控除証明書等は原則、「住宅借入金等の年末残高」や「住宅借入金等特別控除額(見込額)」を記録し、又は記載した上で、税務署から所得者本人に交付されます。
※控除証明書等の交付時期は、電子交付の場合は毎年11月中旬頃、書面交付の場合は入居2年目の11月下旬頃となります。
※参考 住宅ローン控除の適用に係る手続(年末残高調書を用いた方式)について
5通勤手当に係る非課税限度額の改正
令和7年11月19日に所得税法施行令の一部を改正する政令が公布され、通勤のため自動車等を使用している給与所得者に支給する通勤手当の非課税限度額が下記の表の通りに引き上げられました。この改正は、令和7年11月20日に施行され、令和7年4月1日以後に支払われるべき通勤手当(同日前に支払われるべき通勤手当の差額として追加支給するものを除きます。)について適用されます。このため、新たに非課税となる通勤手当の額については、令和7年分の年末調整で精算が必要となります。

年末調整の際における精算の具体的な手続は、次のように行います。
⑴ 既に改正前の非課税限度額を適用したところで所得税及び復興特別所得税の源泉徴収をした(課税された)通勤手当のうち、改正後の非課税限度額によって新たに非課税となった部分の金額を計算します。
⑵ 「令和7年分給与所得に対する源泉徴収簿」(以下「源泉徴収簿」といいます。)の余白に「非課税となる通勤手当」と表示して、⑴の計算根拠及び今回の改正により新たに非課税となった部分の金額を記入します。

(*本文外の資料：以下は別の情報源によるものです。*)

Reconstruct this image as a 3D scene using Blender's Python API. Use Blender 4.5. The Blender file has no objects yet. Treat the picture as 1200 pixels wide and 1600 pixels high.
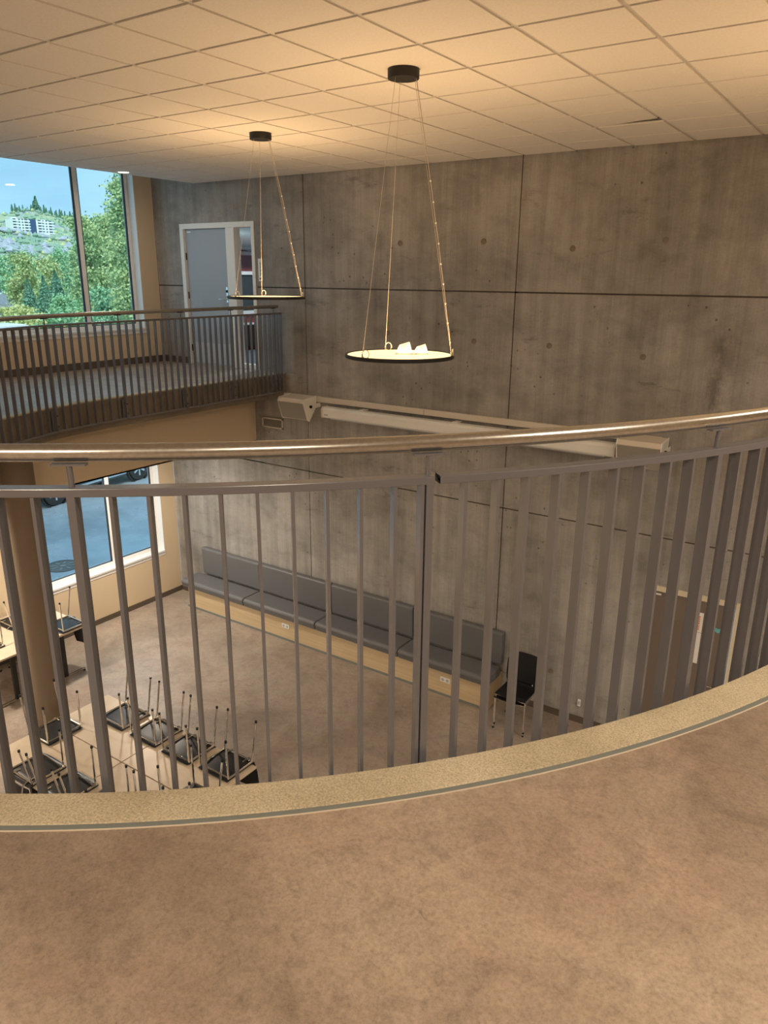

⑶ 源泉徴収簿の「年末調整」欄の「給料・手当等①」欄には、「給料・手当等」欄の「総支給金額」の「計①」欄の金額から⑵の新たに非課税となった部分の金額を差し引いた後の金額を記入します。
⑷ 以上により、改正後の非課税限度額によって新たに非課税となった部分の金額が、本年の給与総額から一括して差し引かれることになるため、その差引後の給与の総額を基にして年末調整を行います。